L’après Fukushima
Patrick BIANCHI, Vice-Président de notre Fédération CFTC-CMTE en charge des activités nucléaires s’est déplacé dernièrement au Japon dans le cadre de son mandat de membre permanent au bureau du Haut Comité pour la Transparence et l’Information sur la Sûreté Nucléaire (HCTISN), afin d’avoir une vision et un partage de bonne pratique suite à l’accident de la centrale nucléaire de Fukushima.
Voici une petite synthèse de ce déplacement
Le Japon est marqué par son isolement géographique qui entraîne de fortes contraintes pour son réseau électrique. 11 opérateurs nationaux se partagent le réseau japonais et leur financement est privé à l’exception désormais de TEPCO dans lequel l’État japonais est entré au capital suite à l’accident de Fukushima Daiichi.
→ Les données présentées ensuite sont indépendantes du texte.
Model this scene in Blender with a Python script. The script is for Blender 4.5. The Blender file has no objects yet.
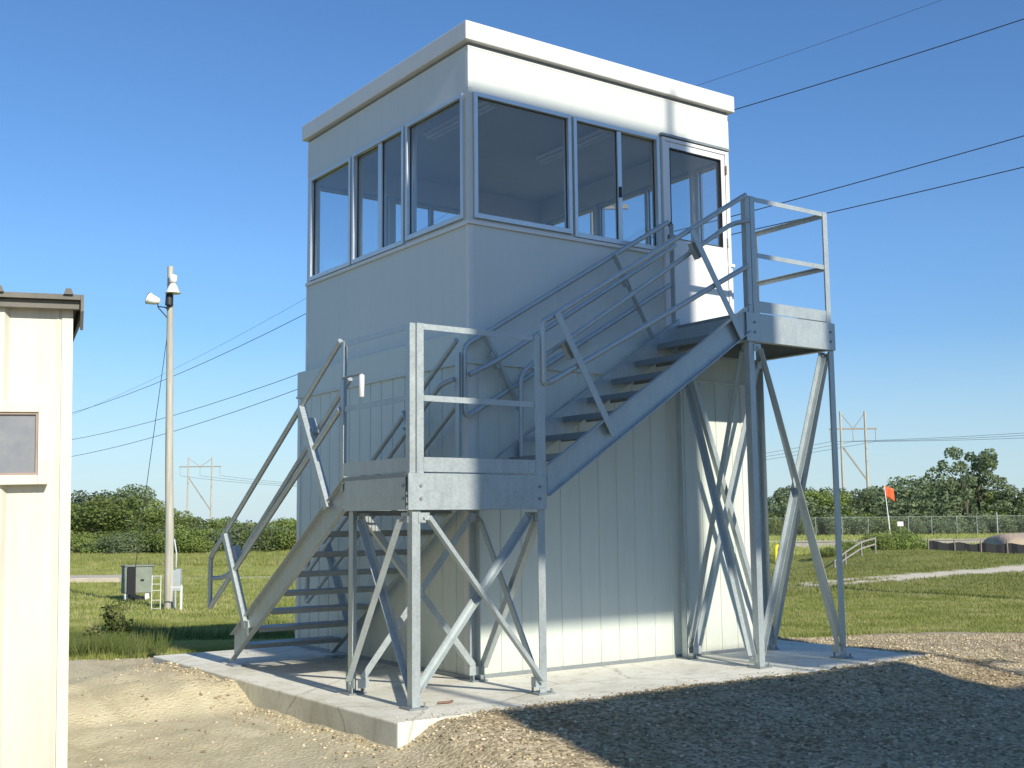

Il y avait 57 réacteurs avant l’accident de 2011 qui étaient tous en bord de mer dont 33 réacteurs ont été déclarés recevables sous réserve de mise aux normes et 24 sont déclassés ou à démanteler. 10 réacteurs ont effectivement redémarré à ce jour et la cible est de 25-27 réacteurs en 2030 pour assumer 20 à 22 % du mix électrique.
Le nucléaire est actuellement revenu en grâce dans le double contexte de l’objectif de décarbonation et de la sécurité énergétique et de l’invasion de l’Ukraine par la Russie.
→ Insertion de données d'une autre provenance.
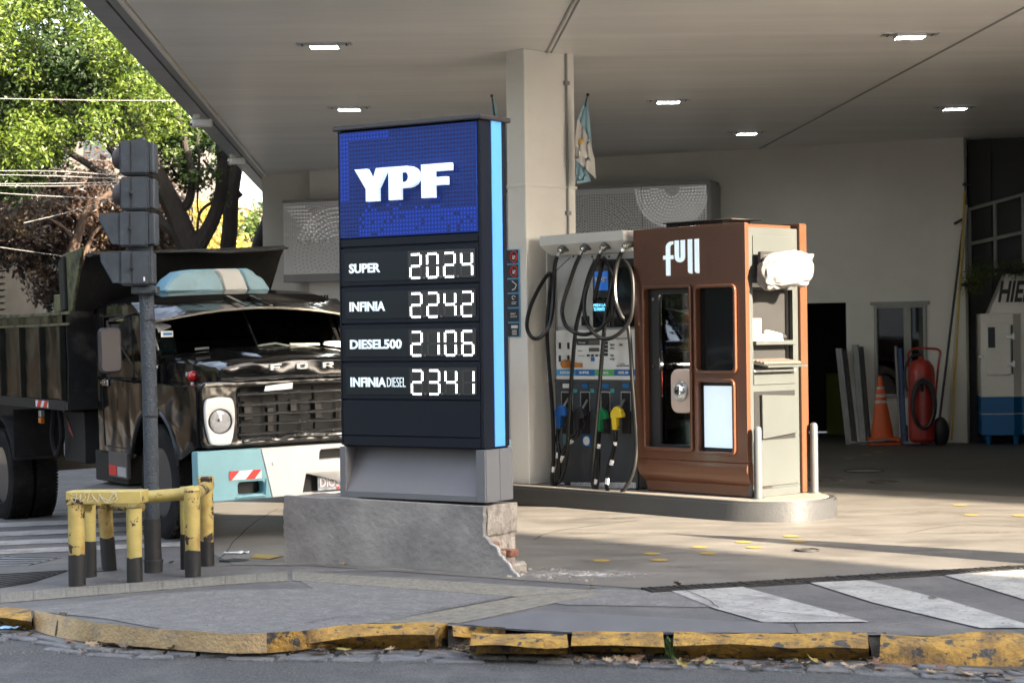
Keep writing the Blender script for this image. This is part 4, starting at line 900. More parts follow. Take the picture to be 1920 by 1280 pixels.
# slanting foot of the front
prof = [(-.05, .498), (-.062, .44), (-.04, .36), (-.0, .30), (.02, .29), (.02, .19), (.3, .19), (.3, .498)]
mb = MB(); mb.prism(prof, 'x', X0+.01, -.0); fp = mb.build('foot_panel', M['brown'], ko, bevel=.006)
for v in fp.data.vertices:
    if v.co.z < .4 and v.co.x < -1: v.co.x += (.4-v.co.z)*.35
for w_, r in ((w1, .02), (w2, .035), (w3, .035)):
    lp = rrect(w_[0]-.022, w_[1]+.022, w_[2]-.022, w_[3]+.022, r+.02)
    shape('window_surround', [lp, list(reversed(rrect(w_[0]+.008, w_[1]-.008, w_[2]+.008, w_[3]-.008, r)))], 'y', -.078, -.048, M['brown'], ko, bevel=.008)
# perforated pattern on the head panel
pf = MB(); random.seed(2)
for (cx, cz, rm, a0, a1) in ((-.16, 2.33, .30, 0, 360), (-.95, 2.28, .38, 0, 360), (-1.30, 2.56, .40, 200, 340), (-.55, 2.74, .30, 180, 360), (-.62, 2.28, .22, 0, 360)):
    k = 1
    while k*.024 < rm:
        rr = k*.024; n = int(2*math.pi*rr/.024)
        for i in range(n):
            t = 2*math.pi*i/n; x, z = cx+rr*math.cos(t), cz+rr*math.sin(t)
            if X0+.02 < x < -.03 and 2.15 < z < KT-.03 and a0 <= math.degrees(t) <= a1 and not (-.99 < x < -.53 and 2.2 < z < 2.56): pf.disc((x, -.0512, z), .0042, 'y', 5)
        k += 1
pf.build('perforation', M['inner'], ko, smooth=False, kind='stuff')
full_word(M['letter'], ko, -.985, -.545, 2.215, 2.545, -.062, .014, bev=.002)
mb = MB(); mb.box(X0+.02, -.06, .62, .64, .2, KT-.02); mb.build('back_liner', mat('grey liner', (.25, .24, .23), .6), ko, smooth=False)
mb = MB(); mb.box(-.62, -.6, .0, .6, .5, 2.2); mb.box(X0+.01, X0+.03, .0, .6, .5, 2.3); mb.box(-.1, -.08, .0, .6, .5, 2.2); mb.build('inner_divider', M['inner'], ko, smooth=False)
mb = MB(); mb.box(X0+.0, -.04, .0, .65, 2.62, 2.655); mb.build('top_plate', M['brown'], ko, smooth=False)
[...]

Des discussions sont actuellement en cours au sein du Parlement japonais (diète) qui portent sur l’extension de la durée du fonctionnement des réacteurs (au-delà de 40 ans, 20 années supplémentaires et mise en place de visites décennales, cadre de construction de nouveaux réacteurs).
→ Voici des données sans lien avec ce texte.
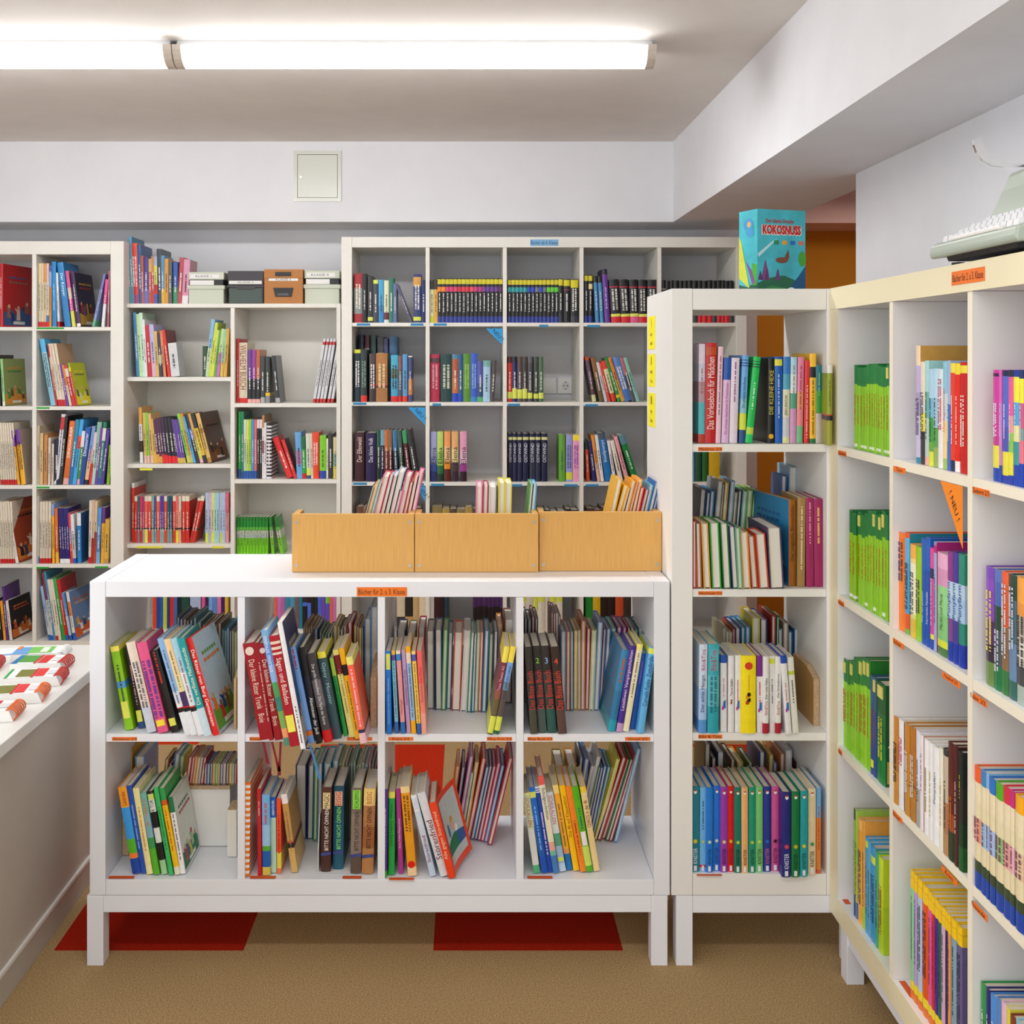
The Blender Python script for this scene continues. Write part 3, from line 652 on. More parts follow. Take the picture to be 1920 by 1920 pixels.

À noter des points communs entre le Japon et la France : présence d’une usine de retraitement même si elle a connu des difficultés et doit être mise aux normes, utilisation du mixage (le MOX vient de France), développement du nucléaire à peu près au même moment (fin des années 60).
À Tokyo : ministère de l’économie, du commerce et de l’industrie (METI), NRA, cabinet Office – bureau de gestion de crise nucléaire -, agence de la reconstruction.
Dans la préfecture de Fukushima : préfecture de Fukushima, Centre préfectoral de contrôle et suivi de la radioactivité pour les produits agroalimentaires.
Points marquants
En termes de contrôle de la sûreté :
Suite à l’accident de Fukushima, l’autorité de sûreté (la NRA) est passée du METI (ministère de l’économie) au MOE (ministère de l’environnement) et son indépendance a progressé. L’analyse de la situation avant 2011 a montré que « les exploitants avaient capturé l’autorité de contrôle ».
Depuis, la NRA organise toutes les semaines des conférences de presse ouvertes au public et retransmises en vidéoconférence. 24 réacteurs sont actuellement en démantèlement dû au rehaussement des exigences de sûreté d’une part et aux perspectives d’exploitation limitée à vingt ans supplémentaires au-delà de quarante ans. Sur ces 24 réacteurs,10 sont situés à Fukushima (les 6 réacteurs de Fukushima Daiichi et les 4 de Fukushima Daiini).
La NRA met actuellement un système d’inspection avec davantage de prise de recul, en partant du point de vue de la sûreté plutôt qu’un principe de check-list qui trouve ses limites. Elle est composée de 1100 employés dont 200 sont des chercheurs qui provenaient originellement du JNS et dont beaucoup travaillent sur les risques naturels.
Par rapport à la recherche et l’expertise, il est important que les chercheurs se sentent libres dans leurs recherches tout en partageant une communauté d’intérêt avec le régulateur.